I don’t see any reason why I should have any sympathy for this minor respondent. And I frankly don’t. # e *” (Emphasis added.)

From this comment it is evident that the trial judge incorrectly viewed this proceeding as a criminal prosecution. Moreover, in considering the specific charges in the petitions, it is obvious that the charges can hardly be compared to the serious offenses of felonies mentioned.

The State in its brief argues that the respondent’s prior misconduct was properly considered and was such as to warrant the disposition imposed. The record does reflect that this juvenile has been before the juvenile *307court in Champaign County several times. In 1972, at age 11, he apparently took a toy truck from a residence and was required to return it. In 1973, at age 12, there was a “station adjustment.” The nature of the conduct is not disclosed. In 1974, in an action described as theft, it appears that the respondent took two packs of gum from an Eisner’s store. He was then 13 years old. The record is not exactly clear, but it appears that a 1977 petition alleging burglary from a motor vehicle was filed but was ultimately dismissed by the State. The other appearances relate to the conduct with which we are here concerned.

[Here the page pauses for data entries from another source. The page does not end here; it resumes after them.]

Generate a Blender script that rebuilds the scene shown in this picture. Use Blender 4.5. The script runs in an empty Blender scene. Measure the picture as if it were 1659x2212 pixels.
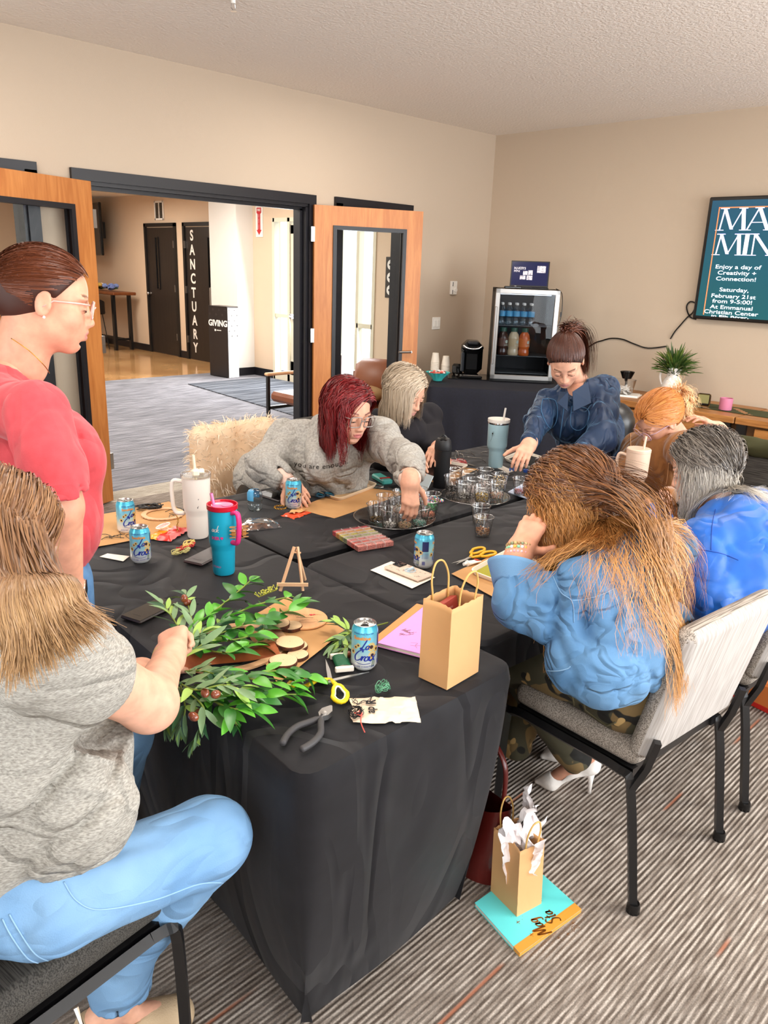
import bpy, math, random
import numpy as np
from mathutils import Vector, Matrix, Euler
random.seed(7); np.random.seed(7)
S=bpy.context.scene; COL=S.collection
PI=math.pi
# ---------------------------------------------------------------- camera
H=1.69; F=1692.0
def _cam(pitch,roll,yaw):
    p,r,y=[math.radians(a) for a in (pitch,roll,yaw)]
    f=Vector((math.cos(y)*math.cos(p),math.sin(y)*math.cos(p),-math.sin(p)))
    r0=Vector((math.sin(y),-math.cos(y),0)); u0=r0.cross(f)
    return f, math.cos(r)*r0+math.sin(r)*u0, math.cos(r)*u0-math.sin(r)*r0
FWD,RGT,UPV=_cam(17.33,2.05,44.65)
cd=bpy.data.cameras.new('camera'); cam=bpy.data.objects.new('camera',cd); COL.objects.link(cam)
cd.sensor_fit='VERTICAL'; cd.sensor_height=36.0; cd.lens=36.0*F/2212.0; cd.clip_start=.02; cd.clip_end=200
cam.matrix_world=Matrix(((RGT.x,UPV.x,-FWD.x,0),(RGT.y,UPV.y,-FWD.y,0),(RGT.z,UPV.z,-FWD.z,H),(0,0,0,1)))
S.camera=cam
# ---------------------------------------------------------------- light and exposure
S.view_settings.view_transform='Standard'; S.view_settings.look='None'
S.view_settings.exposure=0.35; S.view_settings.gamma=1.0; S.view_settings.use_curve_mapping=False
wd=bpy.data.worlds.new('sky'); S.world=wd; wd.use_nodes=True
_b=wd.node_tree.nodes['Background']; _b.inputs[0].default_value=(.84,.92,1,1); _b.inputs[1].default_value=2.4
S.cycles.max_bounces=8; S.cycles.diffuse_bounces=4; S.cycles.glossy_bounces=3; S.cycles.transparent_max_bounces=16; S.cycles.transmission_bounces=6
S.cycles.caustics_reflective=False; S.cycles.caustics_refractive=False; S.cycles.sample_clamp_indirect=6
def area(name,loc,target,sx,sy,power,color):
    l=bpy.data.lights.new(name,'AREA'); l.shape='RECTANGLE'; l.size=sx; l.size_y=sy; l.energy=power; l.color=color
    o=bpy.data.objects.new(name,l); COL.objects.link(o); o.location=loc
    o.rotation_euler=(Vector(target)-Vector(loc)).to_track_quat('-Z','Y').to_euler(); return o
sun=bpy.data.lights.new('sun','SUN'); sun.energy=2.8; sun.angle=math.radians(7); sun.color=(1,.93,.82)
so=bpy.data.objects.new('sun',sun); COL.objects.link(so); so.rotation_euler=Vector((-.60,.66,-.50)).to_track_quat('-Z','Y').to_euler()
# daylight through the tall windows of the right-hand wall and of the wall behind the photographer
for _x,_e in ((0.9,50),(3.1,85),(5.3,110)): area('window_daylight',(_x,-2.35,1.55),(_x,3,2.2),1.9,2.1,_e,(.97,.985,1))
for _y in (-.6,2.2): area('window_daylight',(-2.35,_y,1.6),(3,_y,2.3),1.8,2.0,42,(.98,.99,1))
for _x,_y in ((1.2,1.2),(4.2,1.2),(1.2,3.8),(4.2,3.8)): area('ceiling_fill',(_x,_y,2.93),(_x,_y,0),.6,1.2,26,(1,.93,.84))  # fill lamps added under the ceiling to brighten the room; no fixtures there
for _x,_y in ((3.5,7),(5.6,9.5),(5.8,13)): area('lobby_fill',(_x,_y,2.7),(_x,_y,0),1.2,1.2,62,(1,.93,.84))  # overhead fill lamps added to light the lobby, not visible fittings
area('entry_daylight',(7.3,8.8,1.4),(3,8.8,.6),1.9,2.1,120,(.97,.98,1))
# ---------------------------------------------------------------- pixel + depth -> point in the room (used to read positions off the photograph)
C0=Vector((0,0,H))
def ray(u,v): return FWD+RGT*((u-829.5)/F)-UPV*((v-1106)/F)
def D(u,v,d): return C0+ray(u,v)*d
def Z(u,v,z=.745):
    r=ray(u,v); return C0+r*((z-H)/r.z)
def AX(u,v,x): r=ray(u,v); return C0+r*(x/r.x)
def AY(u,v,y): r=ray(u,v); return C0+r*(y/r.y)
# ---------------------------------------------------------------- materials
def lin(c):
    if isinstance(c,str):
        c=[int(c[i:i+2],16)/255 for i in (0,2,4)]
    return tuple(((x/12.92) if x<=.04045 else ((x+.055)/1.055)**2.4) for x in c)+(1,)
MATS={}
def mat(name,col,rough=.6,metal=0,spec=.5,col2=None,scale=20,stretch=(1,1,1),bump=0,bscale=None,trans=0,alpha=1,emit=0,sheen=0,coat=0,ior=1.45,contrast=(.35,.65),detail=3,kind='noise',attr=None,sss=0,coord='Object',wr=None):
    if name in MATS: return MATS[name]
    m=bpy.data.materials.new(name); m.use_nodes=True; N=m.node_tree.nodes; L=m.node_tree.links; b=N['Principled BSDF']
    I=b.inputs; I['Base Color'].default_value=lin(col); I['Roughness'].default_value=rough; I['Metallic'].default_value=metal
    I['Specular IOR Level'].default_value=spec; I['IOR'].default_value=ior
    if trans: I['Transmission Weight'].default_value=trans
    if alpha<1: I['Alpha'].default_value=alpha
    if sheen: I['Sheen Weight'].default_value=sheen
    if coat: I['Coat Weight'].default_value=coat
    if emit: I['Emission Color'].default_value=lin(col); I['Emission Strength'].default_value=emit
    if sss: I['Subsurface Weight'].default_value=sss; I['Subsurface Scale'].default_value=.01; I['Subsurface Radius'].default_value=(1,.35,.2)
    if col2 or bump or attr:
        tc=N.new('ShaderNodeTexCoord'); mp=N.new('ShaderNodeMapping'); mp.inputs['Scale'].default_value=stretch
        L.new(tc.outputs[coord],mp.inputs[0])
    if attr:
        at=N.new('ShaderNodeAttribute'); at.attribute_name=attr; src=at.outputs['Color']
        if col2:
            t=N.new('ShaderNodeTexNoise'); t.inputs['Scale'].default_value=scale; t.inputs['Detail'].default_value=detail; L.new(mp.outputs[0],t.inputs[0])
            mr=N.new('ShaderNodeMapRange'); mr.inputs[1].default_value=.3; mr.inputs[2].default_value=.7; mr.inputs[3].default_value=.86; mr.inputs[4].default_value=1.1; L.new(t.outputs[0],mr.inputs[0])
            mx=N.new('ShaderNodeVectorMath'); mx.operation='SCALE'; L.new(src,mx.inputs[0]); L.new(mr.outputs[0],mx.inputs['Scale']); src=mx.outputs[0]
        L.new(src,I['Base Color'])
    elif col2:
        t=N.new('ShaderNodeTexNoise' if kind=='noise' else 'ShaderNodeTexVoronoi'); t.inputs['Scale'].default_value=scale
        if kind=='noise': t.inputs['Detail'].default_value=detail
        L.new(mp.outputs[0],t.inputs[0]); r=N.new('ShaderNodeValToRGB')
        r.color_ramp.elements[0].position=contrast[0]; r.color_ramp.elements[1].position=contrast[1]
        r.color_ramp.elements[0].color=lin(col); r.color_ramp.elements[1].color=lin(col2)
        L.new(t.outputs[0],r.inputs[0]); L.new(r.outputs[0],I['Base Color'])
    if bump:
        t2=N.new('ShaderNodeTexNoise'); t2.inputs['Scale'].default_value=bscale or scale; t2.inputs['Detail'].default_value=2; L.new(mp.outputs[0],t2.inputs[0])
        bp=N.new('ShaderNodeBump'); bp.inputs['Strength'].default_value=bump; bp.inputs['Distance'].default_value=.01; L.new(t2.outputs[0],bp.inputs['Height']); L.new(bp.outputs[0],I['Normal'])
    if wr:
        tc=N.new('ShaderNodeTexCoord'); mp=N.new('ShaderNodeMapping'); mp.inputs['Scale'].default_value=wr[2] if len(wr)>2 else (1,1,1); mp.inputs['Rotation'].default_value=wr[3] if len(wr)>3 else (0,0,0); L.new(tc.outputs['Object'],mp.inputs[0]); t=N.new('ShaderNodeTexNoise'); t.inputs['Scale'].default_value=wr[0]; t.inputs['Detail'].default_value=1.5; t.inputs['Distortion'].default_value=.8; L.new(mp.outputs[0],t.inputs[0])
        q=t.outputs[0]
        for op,v in (('SUBTRACT',.5),('ABSOLUTE',0),('MINIMUM',.10),('MULTIPLY',10)):
            k=N.new('ShaderNodeMath'); k.operation=op; k.inputs[1].default_value=v; L.new(q,k.inputs[0]); q=k.outputs[0]
        bp=N.new('ShaderNodeBump'); bp.inputs['Strength'].default_value=.8; bp.inputs['Distance'].default_value=wr[1]; L.new(q,bp.inputs['Height']); 
        if I['Normal'].is_linked: L.new(I['Normal'].links[0].from_socket,bp.inputs['Normal'])
        L.new(bp.outputs[0],I['Normal'])
    MATS[name]=m; return m
def nodes(m): return m.node_tree.nodes,m.node_tree.links,m.node_tree.nodes['Principled BSDF']
# ---------------------------------------------------------------- objects
def tag(o,label=None,cat=None,group=None,kind=None):
    if label: o['label']=label
    if cat: o['category']=cat
    if group: o['group']=group
    if kind: o['kind']=kind
    return o
def thing(name,label,cat,loc=(0,0,0),rz=0,group=None,rot=None):
    o=bpy.data.objects.new(name,None); o.empty_display_size=.05; COL.objects.link(o); o.location=loc
    o.rotation_euler=rot if rot else (0,0,rz); return tag(o,label,cat,group)
def raw(name,V,Fc,m,parent=None,smooth=False,mi=None,col=None,loc=None):
    me=bpy.data.meshes.new(name)
    V=np.asarray(V,dtype=np.float64).reshape(-1,3)
    me.from_pydata(V.tolist(),[],Fc if isinstance(Fc,list) else Fc.tolist()); me.update()
    for x in (m if isinstance(m,(list,tuple)) else [m]): me.materials.append(x)
    if mi is not None: me.polygons.foreach_set('material_index',np.asarray(mi,dtype=np.int32))
    if smooth is True: me.polygons.foreach_set('use_smooth',np.ones(len(me.polygons),dtype=bool))
    elif smooth: me.polygons.foreach_set('use_smooth',np.ones(len(me.polygons),dtype=bool)); me.set_sharp_from_angle(angle=math.radians(smooth))
    if col is not None:
        a=me.color_attributes.new('Col','FLOAT_COLOR','POINT'); c=np.ones((len(V),4),dtype=np.float32); c[:,:3]=col; a.data.foreach_set('color',c.ravel())
    o=bpy.data.objects.new(name,me); COL.objects.link(o)
    if parent is not None: o.parent=parent
    if loc is not None: o.location=loc
    return o
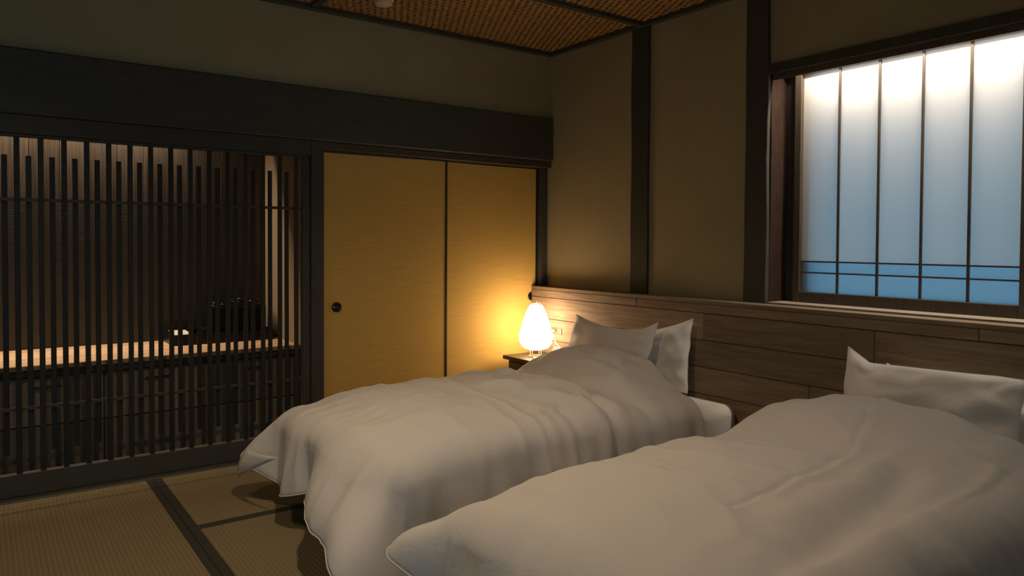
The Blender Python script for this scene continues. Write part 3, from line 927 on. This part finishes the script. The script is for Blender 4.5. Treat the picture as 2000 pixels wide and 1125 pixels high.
# ------------------------------------------------------------------ pillows
def pillow(label, loc, W, Hh, T, rot, ears, sag, seed, edge_in=0.05, shear=0.0):
    """loc = centre; local x across, y up the pillow, z its thickness"""
    bm = bmesh.new()
    n, mrows = 44, 34
    def surf(u, v, s):
        # outline: edges curve in between pointed corners
        ex = 1-0.045*(1-v*v)
        ey = 1-edge_in*(1-u*u)
        x = u*W/2*ex; y = v*Hh/2*ey
        t = max(0, (1-abs(u)**2.6))*max(0, (1-abs(v)**2.4))
        z = s*T/2*t**0.55
        topw = smooth01(0.0, 1.0, v)
        y -= sag*topw*(1-u*u)
        y += shear*u*smooth01(-0.6, 1.0, v)
        cu, cv = max(0, (abs(u)-.70)/.30), max(0, v)**2
        e = ears[0] if u < 0 else ears[1]
        y += e*cu*cv
        w = noise.noise((u*2.2+seed, v*2.2, seed))*0.020+noise.noise((u*4+seed, v*3, seed+4))*0.004
        cr = 1-abs(noise.noise((u*3+v*1.5, v*3-u, seed+8)))*2.5
        z += s*(w+0.005*cr)*min(1, t*3+.15)
        z += noise.noise((u*2.6, v*2.6, seed+12))*0.014*(1-t)
        for su in (-1, 1):                                # gathers running in from the corners
            for sv in (-1, 1):
                du, dv = 1-su*u, 1-sv*v
                q = math.hypot(du, dv)
                z += s*0.010*math.cos(9*math.atan2(dv, du+1e-6)+seed+su)*q*math.exp(-q*q*3.0)*min(1, t*4)
        return Vector((x, y, z))
    rows_ = {}
    for s in (1, -1):
        g = []
        for j in range(mrows+1):
            v = math.sin((-1+2*j/mrows)*PI/2)
            g.append([(s, i, j) for i in range(n+1)])
            for i in range(n+1):
                u = math.sin((-1+2*i/n)*PI/2)
                edge = i in (0, n) or j in (0, mrows)
                if s == -1 and edge:
                    rows_[(s, i, j)] = rows_[(1, i, j)]
                else:
                    rows_[(s, i, j)] = bm.verts.new(surf(u, v, 0 if edge else s))
        for j in range(mrows):
            for i in range(n):
                bm.faces.new([rows_[k] for k in ((s, i, j), (s, i+1, j), (s, i+1, j+1), (s, i, j+1))])
    edge = [rows_[(1, i, 0)].co.copy() for i in range(n)]+[rows_[(1, n, j)].co.copy() for j in range(mrows)]+[rows_[(1, i, mrows)].co.copy() for i in range(n, 0, -1)]+[rows_[(1, 0, j)].co.copy() for j in range(mrows, -1, -1)]
    o = finish(bm, 'pillow', PILLOW, None, True, origin=(0, 0, 0))
    o.location = loc
    # basis: local x -> -y world (right as seen from the foot), local y -> up, local z -> -x (towards the foot)
    base = Matrix(((0, 0, -1), (-1, 0, 0), (0, 1, 0)))
    tilt = Matrix.Rotation(R(rot[0]), 3, 'Y')            # lean back toward the headboard
    roll = Matrix.Rotation(R(rot[1]), 3, 'X')
    yaw = Matrix.Rotation(R(rot[2]), 3, 'Z')
    o.rotation_euler = (yaw @ tilt @ roll @ base).to_euler()
    tag(o, label, 'pillow', 'white pillows against the headboard')
    bm = bmesh.new(); tube(bm, edge, 0.003, 5)
    sm = finish(bm, 'seam', PILLOW, None, True, origin=(0, 0, 0))
    sm.parent = o; sm.location = (0, 0, 0)
    return o
pillow('white pillow in front of another, leaning on headboard nearest the lamp', (-0.37, -0.965, 0.575), 0.70, 0.40, 0.13, (20, 1.5, 0), (0.0, 0.03), 0.035, 2.2)
pillow('white pillow mostly hidden behind the front pillow on the bed by the nightstand', (-0.205, -1.20, 0.572), 0.54, 0.36, 0.11, (7, -1, 0), (-0.04, 0.0), 0.02, 5.1, 0.05, 0.055)
pillow('white pillow with one pointed corner standing up, under the window', (-0.345, -2.79, 0.560), 0.70, 0.36, 0.13, (18, -2.0, 0), (0.060, -0.010), 0.0, 8.4, 0.035)
pillow('white pillow mostly hidden behind the pointed pillow on the bed under the window', (-0.195, -2.885, 0.530), 0.66, 0.30, 0.11, (7, 0, 0), (0.03, 0.0), 0.03, 9.6)
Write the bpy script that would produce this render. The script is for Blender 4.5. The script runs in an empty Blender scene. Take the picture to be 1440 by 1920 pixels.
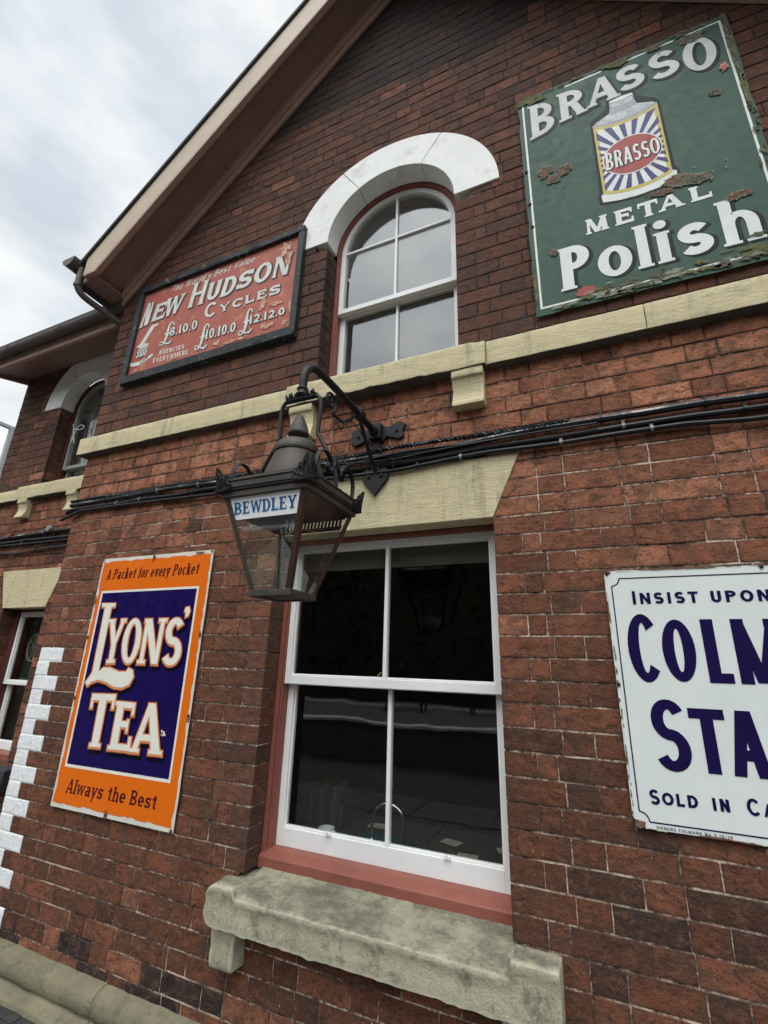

The ultimate error at the dispositional hearing was the trial judge’s gratuitous and hopefully meaningless comment that the respondent should remain in the Department of Corrections until age 21 — a period of over four years. Had the respondent been tried as an adult criminal and convicted, the maximum sentence that could have been imposed would have been one year. Should the trial judge’s recommendation be followed, this juvenile will be punished more severely than an adult convicted of the same offense.

As noted previously, it is not the purpose and policy of the Juvenile Court Act to threaten and intimidate respondents. Rather, the purpose is to administer the Act in a spirit of humane concern affording at least same procedural rights to juveniles as those afforded to adult offenders.

It is clear to me that the dispositional hearing was but an empty formality. The disposition had been determined.

Accordingly, I would vacate the disposition and remand this cause for a dispositional hearing before a different judge.